[STATED TASK]: Reproduce every record below exactly as it appears.

** start **

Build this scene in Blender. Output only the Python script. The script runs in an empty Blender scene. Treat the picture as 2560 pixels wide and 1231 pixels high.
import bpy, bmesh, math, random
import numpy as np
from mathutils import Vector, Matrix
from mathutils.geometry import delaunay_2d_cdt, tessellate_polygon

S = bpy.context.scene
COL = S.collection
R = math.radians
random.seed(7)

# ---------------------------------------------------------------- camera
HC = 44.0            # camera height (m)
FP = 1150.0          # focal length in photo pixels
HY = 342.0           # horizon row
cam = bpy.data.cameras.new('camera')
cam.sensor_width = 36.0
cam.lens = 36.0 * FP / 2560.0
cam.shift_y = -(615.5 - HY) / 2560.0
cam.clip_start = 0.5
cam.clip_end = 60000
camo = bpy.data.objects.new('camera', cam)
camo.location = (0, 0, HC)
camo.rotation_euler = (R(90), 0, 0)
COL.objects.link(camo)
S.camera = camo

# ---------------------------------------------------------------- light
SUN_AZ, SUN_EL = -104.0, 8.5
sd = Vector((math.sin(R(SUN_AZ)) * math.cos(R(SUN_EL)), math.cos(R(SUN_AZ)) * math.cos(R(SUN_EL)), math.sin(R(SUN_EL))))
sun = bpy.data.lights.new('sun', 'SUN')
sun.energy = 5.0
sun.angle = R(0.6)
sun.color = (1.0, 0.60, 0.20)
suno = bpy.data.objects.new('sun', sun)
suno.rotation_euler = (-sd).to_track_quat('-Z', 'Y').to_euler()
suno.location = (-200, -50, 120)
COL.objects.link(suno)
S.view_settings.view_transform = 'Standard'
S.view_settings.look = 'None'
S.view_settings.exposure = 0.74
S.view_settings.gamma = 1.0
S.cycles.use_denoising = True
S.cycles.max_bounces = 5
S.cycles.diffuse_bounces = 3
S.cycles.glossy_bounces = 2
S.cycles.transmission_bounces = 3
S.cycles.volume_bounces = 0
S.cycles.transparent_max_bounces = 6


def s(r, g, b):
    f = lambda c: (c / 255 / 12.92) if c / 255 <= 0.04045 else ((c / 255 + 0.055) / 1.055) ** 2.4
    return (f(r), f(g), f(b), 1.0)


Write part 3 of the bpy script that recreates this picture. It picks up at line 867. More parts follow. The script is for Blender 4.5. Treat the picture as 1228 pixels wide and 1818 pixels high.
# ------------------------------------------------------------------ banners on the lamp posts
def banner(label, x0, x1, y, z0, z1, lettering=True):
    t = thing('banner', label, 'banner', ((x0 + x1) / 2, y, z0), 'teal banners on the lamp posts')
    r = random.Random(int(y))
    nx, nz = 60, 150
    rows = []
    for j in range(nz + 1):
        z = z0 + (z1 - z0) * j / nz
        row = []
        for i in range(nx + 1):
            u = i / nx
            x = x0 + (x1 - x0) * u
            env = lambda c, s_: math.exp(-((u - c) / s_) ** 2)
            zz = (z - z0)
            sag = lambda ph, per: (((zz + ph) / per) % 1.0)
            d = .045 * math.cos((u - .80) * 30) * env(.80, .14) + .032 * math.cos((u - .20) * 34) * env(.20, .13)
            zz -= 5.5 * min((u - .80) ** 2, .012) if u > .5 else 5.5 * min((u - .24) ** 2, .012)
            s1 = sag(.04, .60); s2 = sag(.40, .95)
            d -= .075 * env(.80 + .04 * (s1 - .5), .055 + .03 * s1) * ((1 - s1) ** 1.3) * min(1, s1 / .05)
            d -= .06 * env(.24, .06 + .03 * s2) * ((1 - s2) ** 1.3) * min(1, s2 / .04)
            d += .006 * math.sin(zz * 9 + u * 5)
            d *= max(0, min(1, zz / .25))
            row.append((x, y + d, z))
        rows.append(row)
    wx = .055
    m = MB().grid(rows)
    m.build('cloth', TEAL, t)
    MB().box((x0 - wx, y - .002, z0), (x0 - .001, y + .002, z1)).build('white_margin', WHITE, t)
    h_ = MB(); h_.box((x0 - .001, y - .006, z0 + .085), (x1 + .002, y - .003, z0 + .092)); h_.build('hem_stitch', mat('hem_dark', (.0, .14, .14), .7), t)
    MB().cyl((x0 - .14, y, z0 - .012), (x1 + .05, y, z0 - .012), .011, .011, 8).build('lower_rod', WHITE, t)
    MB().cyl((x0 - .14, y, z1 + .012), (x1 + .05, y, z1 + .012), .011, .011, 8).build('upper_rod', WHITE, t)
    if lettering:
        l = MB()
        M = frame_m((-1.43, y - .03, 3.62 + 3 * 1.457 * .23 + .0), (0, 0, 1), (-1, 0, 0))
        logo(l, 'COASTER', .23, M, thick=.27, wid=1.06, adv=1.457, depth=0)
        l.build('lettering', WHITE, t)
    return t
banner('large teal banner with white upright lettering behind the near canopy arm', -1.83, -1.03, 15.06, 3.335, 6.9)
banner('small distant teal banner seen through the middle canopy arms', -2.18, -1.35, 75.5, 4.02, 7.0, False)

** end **

[CORRECT ANSWER]:
Build this scene in Blender. Output only the Python script. The script runs in an empty Blender scene. Treat the picture as 2560 pixels wide and 1231 pixels high.
import bpy, bmesh, math, random
import numpy as np
from mathutils import Vector, Matrix
from mathutils.geometry import delaunay_2d_cdt, tessellate_polygon

S = bpy.context.scene
COL = S.collection
R = math.radians
random.seed(7)

# ---------------------------------------------------------------- camera
HC = 44.0            # camera height (m)
FP = 1150.0          # focal length in photo pixels
HY = 342.0           # horizon row
cam = bpy.data.cameras.new('camera')
cam.sensor_width = 36.0
cam.lens = 36.0 * FP / 2560.0
cam.shift_y = -(615.5 - HY) / 2560.0
cam.clip_start = 0.5
cam.clip_end = 60000
camo = bpy.data.objects.new('camera', cam)
camo.location = (0, 0, HC)
camo.rotation_euler = (R(90), 0, 0)
COL.objects.link(camo)
S.camera = camo

# ---------------------------------------------------------------- light
SUN_AZ, SUN_EL = -104.0, 8.5
sd = Vector((math.sin(R(SUN_AZ)) * math.cos(R(SUN_EL)), math.cos(R(SUN_AZ)) * math.cos(R(SUN_EL)), math.sin(R(SUN_EL))))
sun = bpy.data.lights.new('sun', 'SUN')
sun.energy = 5.0
sun.angle = R(0.6)
sun.color = (1.0, 0.60, 0.20)
suno = bpy.data.objects.new('sun', sun)
suno.rotation_euler = (-sd).to_track_quat('-Z', 'Y').to_euler()
suno.location = (-200, -50, 120)
COL.objects.link(suno)
S.view_settings.view_transform = 'Standard'
S.view_settings.look = 'None'
S.view_settings.exposure = 0.74
S.view_settings.gamma = 1.0
S.cycles.use_denoising = True
S.cycles.max_bounces = 5
S.cycles.diffuse_bounces = 3
S.cycles.glossy_bounces = 2
S.cycles.transmission_bounces = 3
S.cycles.volume_bounces = 0
S.cycles.transparent_max_bounces = 6


def s(r, g, b):
    f = lambda c: (c / 255 / 12.92) if c / 255 <= 0.04045 else ((c / 255 + 0.055) / 1.055) ** 2.4
    return (f(r), f(g), f(b), 1.0)


Write part 3 of the bpy script that recreates this picture. It picks up at line 867. More parts follow. The script is for Blender 4.5. Treat the picture as 1228 pixels wide and 1818 pixels high.
# ------------------------------------------------------------------ banners on the lamp posts
def banner(label, x0, x1, y, z0, z1, lettering=True):
    t = thing('banner', label, 'banner', ((x0 + x1) / 2, y, z0), 'teal banners on the lamp posts')
    r = random.Random(int(y))
    nx, nz = 60, 150
    rows = []
    for j in range(nz + 1):
        z = z0 + (z1 - z0) * j / nz
        row = []
        for i in range(nx + 1):
            u = i / nx
            x = x0 + (x1 - x0) * u
            env = lambda c, s_: math.exp(-((u - c) / s_) ** 2)
            zz = (z - z0)
            sag = lambda ph, per: (((zz + ph) / per) % 1.0)
            d = .045 * math.cos((u - .80) * 30) * env(.80, .14) + .032 * math.cos((u - .20) * 34) * env(.20, .13)
            zz -= 5.5 * min((u - .80) ** 2, .012) if u > .5 else 5.5 * min((u - .24) ** 2, .012)
            s1 = sag(.04, .60); s2 = sag(.40, .95)
            d -= .075 * env(.80 + .04 * (s1 - .5), .055 + .03 * s1) * ((1 - s1) ** 1.3) * min(1, s1 / .05)
            d -= .06 * env(.24, .06 + .03 * s2) * ((1 - s2) ** 1.3) * min(1, s2 / .04)
            d += .006 * math.sin(zz * 9 + u * 5)
            d *= max(0, min(1, zz / .25))
            row.append((x, y + d, z))
        rows.append(row)
    wx = .055
    m = MB().grid(rows)
    m.build('cloth', TEAL, t)
    MB().box((x0 - wx, y - .002, z0), (x0 - .001, y + .002, z1)).build('white_margin', WHITE, t)
    h_ = MB(); h_.box((x0 - .001, y - .006, z0 + .085), (x1 + .002, y - .003, z0 + .092)); h_.build('hem_stitch', mat('hem_dark', (.0, .14, .14), .7), t)
    MB().cyl((x0 - .14, y, z0 - .012), (x1 + .05, y, z0 - .012), .011, .011, 8).build('lower_rod', WHITE, t)
    MB().cyl((x0 - .14, y, z1 + .012), (x1 + .05, y, z1 + .012), .011, .011, 8).build('upper_rod', WHITE, t)
    if lettering:
        l = MB()
        M = frame_m((-1.43, y - .03, 3.62 + 3 * 1.457 * .23 + .0), (0, 0, 1), (-1, 0, 0))
        logo(l, 'COASTER', .23, M, thick=.27, wid=1.06, adv=1.457, depth=0)
        l.build('lettering', WHITE, t)
    return t
banner('large teal banner with white upright lettering behind the near canopy arm', -1.83, -1.03, 15.06, 3.335, 6.9)
banner('small distant teal banner seen through the middle canopy arms', -2.18, -1.35, 75.5, 4.02, 7.0, False)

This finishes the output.